Vous êtes un vétéran de l’unité d’élite 8200 du service de renseignement de l’armée israélienne. Comment en êtes-vous venu à créer un logiciel destiné à protéger les identités contre les systèmes de reconnaissance faciale ? 

L’idée m’est venue pendant le service militaire. À l’époque, nous étions tout à fait conscients des risques des technologies de reconnaissance faciale pour la vie privée et la protection des identités. À cause de cela, nous n’avions pas le droit d’afficher nos photos sur les médias sociaux. Quand j’ai quitté l’armée, j’ai décidé de creuser la question. J’ai étudié la vision par ordinateur et le traitement d’images et travaillé plusieurs années dans le secteur. Puis, il y a environ deux ans et demi, j’ai fait équipe avec Sella Blondheim et Eliran Kota, les cofondateurs de D-ID. Nous nous sommes mis ensemble à écrire un des algorithmes les plus pointus qui soient pour protéger les photos des technologies de reconnaissance faciale. C’est aujourd’hui le socle de D-ID. 

Nos visages sont devenus nos mots de passe. Mais comme on ne peut pas changer son visage comme on change un mot de passe ordinaire, il fallait donc le protéger. Nous avons développé une technologie IA qui rend les images impossibles à identifier par les algorithmes de reconnaissance faciale, en les modifiant d’une manière indétectable à l’œil nu. Les gens peuvent ainsi stocker, partager et utiliser leurs images sans craindre que leurs visages soient récupérés, décryptés et détournés par les moteurs de reconnaissance faciale. 

Pourquoi faut-il se protéger de la reconnaissance faciale, et que risque-t-on si on n’utilise pas de logiciel pour masquer les photos ? 

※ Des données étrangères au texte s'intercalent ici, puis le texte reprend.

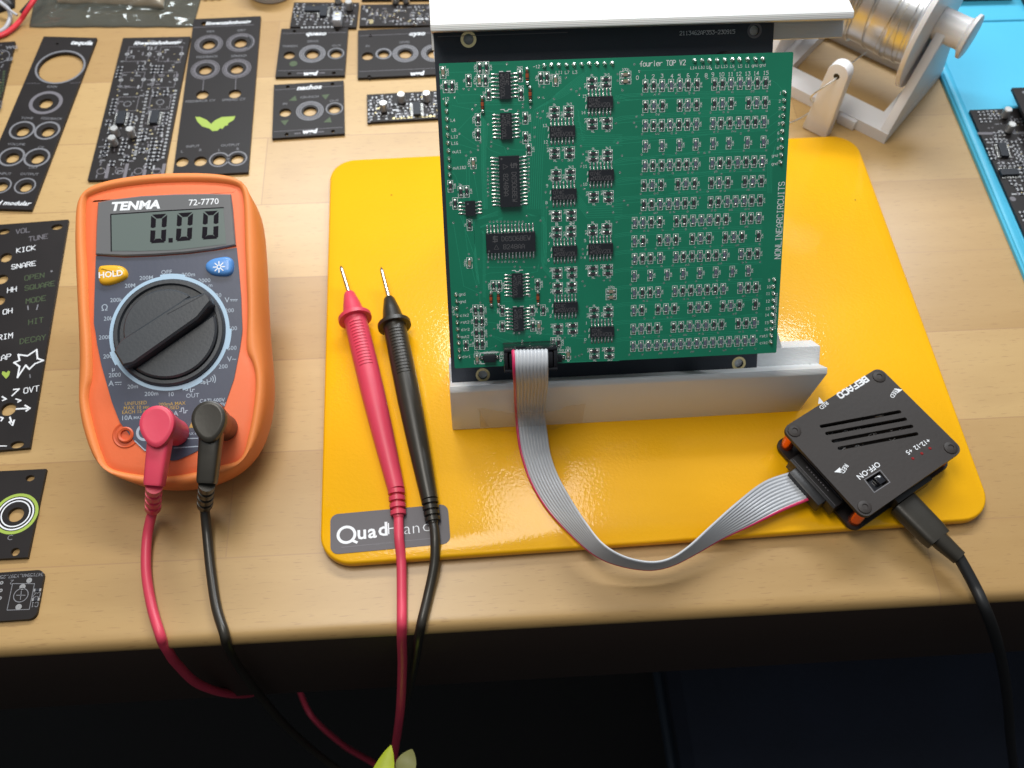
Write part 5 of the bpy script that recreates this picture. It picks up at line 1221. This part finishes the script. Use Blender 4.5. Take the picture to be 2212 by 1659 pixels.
for x, y, n in ((1050, 590, 4), (1002, 870, 5), (1230, 580, 2), (1345, 580, 3), (1405, 580, 3), (1135, 1000, 4), (1170, 1020, 4), (1450, 990, 4), (975, 1100, 3), (1405, 1100, 3), (1345, 1210, 6), (1390, 1240, 6), (945, 1230, 5), (1265, 1130, 4), (1240, 1300, 2), (1105, 1370, 2), (980, 1410, 2), (1090, 1220, 3), (1060, 1310, 2), (900, 1330, 2), (950, 1060, 2), (1355, 810, 2), (1450, 800, 2), (1300, 1400, 3)):
    for k in range(n): c_ = q(x, y); pa_.append(('res', c_[0], c_[1] - k * 2.4, A90))
pop_board('tall black populated board with white lettering on top, behind the multimeter', F, [(0, -H2_), (W2_, -H2_), (W2_, 0), (0, 0)], fe, pa_, G2)
# --- dandelion panel
F = table_frame(Z('K1', 1695, 188), Z('K2', 285, 162), 0); q = lambda x, y: F.z('K1', x, y, 1.6)
W3, H3 = F.z('K2', 285, 162)[0], -F.z('K1', 1480, 1530)[1] + 2
ft = [('text', 'l\u00f6wenzahnhonig', *q(1985, 198), 3.6, 6, 0, .03, .2), ('line', [q(1690, 240), q(2210, 215)], .3, 2)]
for x, y in ((1818, 385), (2095, 370), (1788, 605), (2062, 597)): ft += [('hole', *q(x, y + 4), 3.3), ('ring', *q(x, y), 5.0, 5.7, 2), ('ring', *q(x, y), 6.0, 6.5, 2), ('ring', *q(x, y), 6.9, 7.3, 2)]
ft += [('arc', *q(2095, 370), 4.9, 6.8, 1, -.9, .9)]
for x, y in ((1762, 820), (2045, 812)): ft += [('hole', *q(x, y + 4), 3.1)]
for x, y in ((1585, 1405), (1745, 1400)): ft += [('hole', *q(x, y + 4), 3.1)]
for x, y in ((1908, 1390), (2065, 1380)): ft += [('hole', *q(x, y + 4), 3.1), ('ring', *q(x, y), 4.1, 4.8, 1)]
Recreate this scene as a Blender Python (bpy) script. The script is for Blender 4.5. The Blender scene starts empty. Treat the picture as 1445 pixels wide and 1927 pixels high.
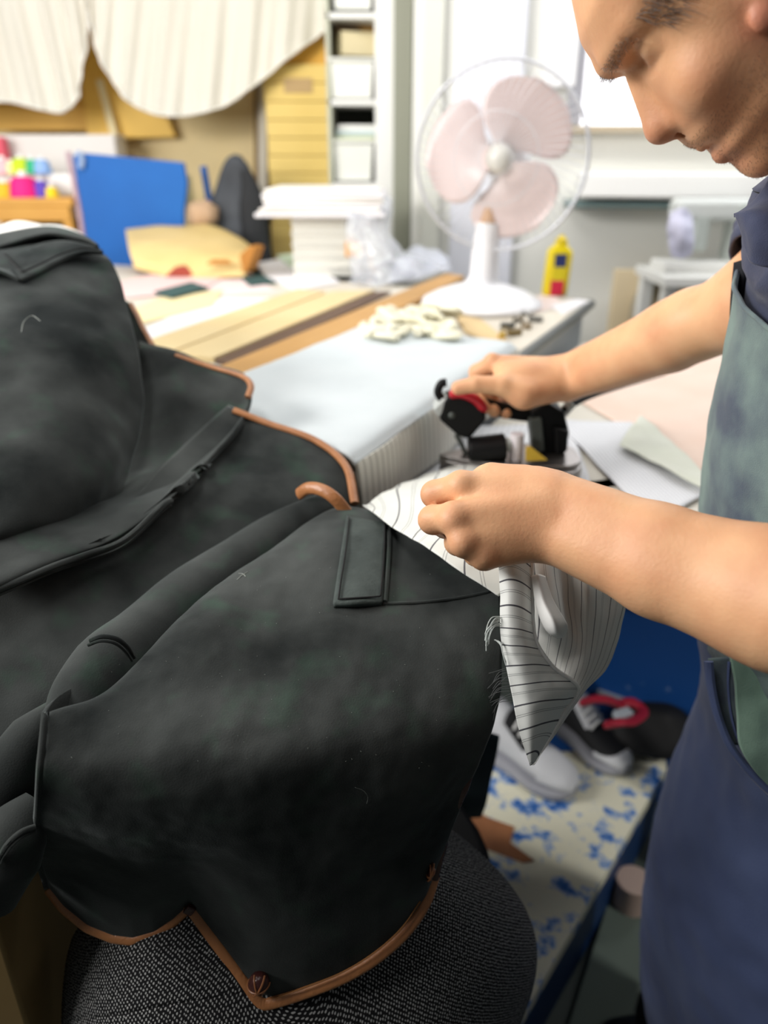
import bpy, bmesh, math, random
import numpy as np
from mathutils import Vector, Matrix, noise

C = bpy.context.scene.collection
random.seed(7); np.random.seed(7)

# ------------------------------------------------------------------ camera
FPX = 1447.0; TH = math.radians(25.0); CAMZ = 1.36
CT, ST = math.cos(TH), math.sin(TH)
cam_d = bpy.data.cameras.new('camera'); cam = bpy.data.objects.new('camera', cam_d); C.objects.link(cam)
cam.location = (0, 0, CAMZ); cam.rotation_euler = (math.pi/2 - TH, 0, 0)
cam_d.sensor_fit = 'VERTICAL'; cam_d.sensor_height = 36.0; cam_d.lens = 36.0*FPX/1927.0
cam_d.clip_start = 0.02
cam_d.dof.use_dof = True; cam_d.dof.focus_distance = 0.62; cam_d.dof.aperture_fstop = 3.3
bpy.context.scene.camera = cam

# ------------------------------------------------------------------ light
sc = bpy.context.scene
sc.view_settings.view_transform = 'Standard'
try: sc.view_settings.look = 'None'
except Exception: pass
sc.view_settings.gamma = 1.0; sc.view_settings.use_curve_mapping = False
sc.view_settings.exposure = 0.0
w = bpy.data.worlds.new('world'); sc.world = w; w.use_nodes = True
w.node_tree.nodes['Background'].inputs[0].default_value = (0.93, 0.97, 1.0, 1)
w.node_tree.nodes['Background'].inputs[1].default_value = 0.07

def area(name, loc, target, sx, sy, power, col=(1, 1, 1)):
    l = bpy.data.lights.new(name, 'AREA'); l.shape = 'RECTANGLE'; l.size = sx; l.size_y = sy
    l.energy = power; l.color = col
    o = bpy.data.objects.new(name, l); C.objects.link(o); o.location = loc
    o.rotation_euler = (Vector(target) - Vector(loc)).to_track_quat('-Z', 'Y').to_euler()
    return o
area('ceiling_tube_light', (-0.75, 0.75, 2.75), (-0.55, 0.8, 0), 1.6, 0.35, 14, (1, .98, .95))
area('ceiling_tube_light', (0.1, 2.0, 2.75), (0.1, 2.0, 0), 2.4, 0.5, 14, (1, .985, .96))
area('ceiling_tube_light', (-1.0, 1.9, 2.7), (-0.8, 3.5, 1.0), 1.8, 0.4, 13, (1, .97, .93))
area('added_back_fill', (-2.1, 1.1, 1.72), (-0.3, 3.4, 1.25), 1.2, 0.8, 36, (1, .98, .95))  # added low fill from the left to brighten the boards at the back
area('ceiling_tube_light', (1.3, 1.7, 2.7), (1.3, 2.6, .9), 1.8, 0.4, 20, (1, .99, .97))
area('window_daylight', (1.9, 2.72, 1.9), (0.6, 1.2, 1.1), 1.0, 0.9, 12, (.9, .95, 1))
area('side_tube_light', (-1.9, 0.25, 2.2), (0.3, 0.6, 1.2), 1.4, 0.5, 52, (1, .97, .94))

sp = bpy.data.lights.new('added_platform_spot', 'SPOT'); sp.energy = 60; sp.spot_size = math.radians(34); sp.spot_blend = .6; sp.shadow_soft_size = .12; sp.color = (1, .97, .92)  # added spot that brightens the platform and shoes under the table
spo = bpy.data.objects.new('added_platform_spot', sp); C.objects.link(spo); spo.location = (1.75, 0.0, 1.9)
spo.rotation_euler = (Vector((.40, 1.15, .2))-Vector((1.75, 0, 1.9))).to_track_quat('-Z', 'Y').to_euler()

# ------------------------------------------------------------------ helpers
def P(px, py, d):
    """world point seen at pixel px,py at axial distance d"""
    u = (px-722.5)/FPX; v = (963.5-py)/FPX
    return Vector((d*u, d*(CT+v*ST), CAMZ+d*(-ST+v*CT)))
def T(px, py, z):
    v = (963.5-py)/FPX
    return P(px, py, (z-CAMZ)/(-ST+v*CT))
def Q(px, py, Y):
    v = (963.5-py)/FPX
    return P(px, py, Y/(CT+v*ST))
def lin(c):
    if isinstance(c, str):
        c = c.lstrip('#'); c = [int(c[i:i+2], 16)/255 for i in (0, 2, 4)]
    return tuple((x/12.92 if x <= .04045 else ((x+.055)/1.055)**2.4) for x in c)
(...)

D’abord, la reconnaissance faciale est partout, et le marché est en plein essor. Ensuite, nous sommes entourés de caméras. Il y a de la vidéosurveillance partout, dans la rue, les magasins, les trains. Nous avons tous aussi des smartphones, que nous utilisons pour prendre des photos et des vidéos. Enfin, nos photos sont partout, sur les réseaux sociaux, les serveurs de nos bureaux, les bases de données de l’État, etc. Tout cela fait que n’importe qui peut vous identifier, vous suivre et vous voler votre identité.

La technologie de reconnaissance faciale peut vous permettre de juger le comportement des gens ou vous dire si votre voisin de palier a un découvert bancaire. Dans certains pays, vous pouvez photographier quelqu’un dans la rue et utiliser la reconnaissance faciale pour obtenir les moindres détails de sa vie. On sait que ces applications ont été utilisées pour harceler les minorités et les manifestants. Aux États-Unis et ailleurs, on se sert de la reconnaissance faciale pour connaître l’âge, le sexe, l’origine ethnique d’un client, ce qu’il pense d’un produit, et bien plus encore. 

En bref, nous devrions tous nous préoccuper de la préservation de notre vie privée. Heureusement, D-ID propose une solution. 

L’algorithme exclusif de D-ID associe un traitement d’images dernier cri aux techniques d’apprentissage profond (qui permet aux machines de reconnaître par elles-mêmes des concepts complexes comme des visages), pour resynthétiser n’importe quelle photo en une version protégée. C’est extrêmement difficile à faire, et nous pensons être actuellement les seuls à pouvoir fournir cette technologie. 

Pouvez-vous avoir des problèmes avec les services publics, qui sont de grands utilisateurs de cette technologie ? 

Non, nous n’en avons pas. Au contraire, les gouvernements et législateurs locaux réclament plus de réglementation pour protéger la vie privée, ce qui correspond bien à notre vision.    

Qui sont vos clients ? Des personnes désireuses de protéger leur identité ? 

Actuellement nous vendons surtout notre technologie à des sociétés. Elles s’en servent pour protéger les images de leurs cadres et de leurs employés, ainsi que les bases de données d’images de leurs clients. 

Nous ciblons aussi les écoles pour aider les enseignants et leurs élèves à poster et à partager des images protégées. Nous espérons pouvoir progressivement offrir D-ID à tous, avec des solutions embarquées pour smartphones et appareils photo, de sorte que chaque image que nous prenons devienne non identifiable dès sa création.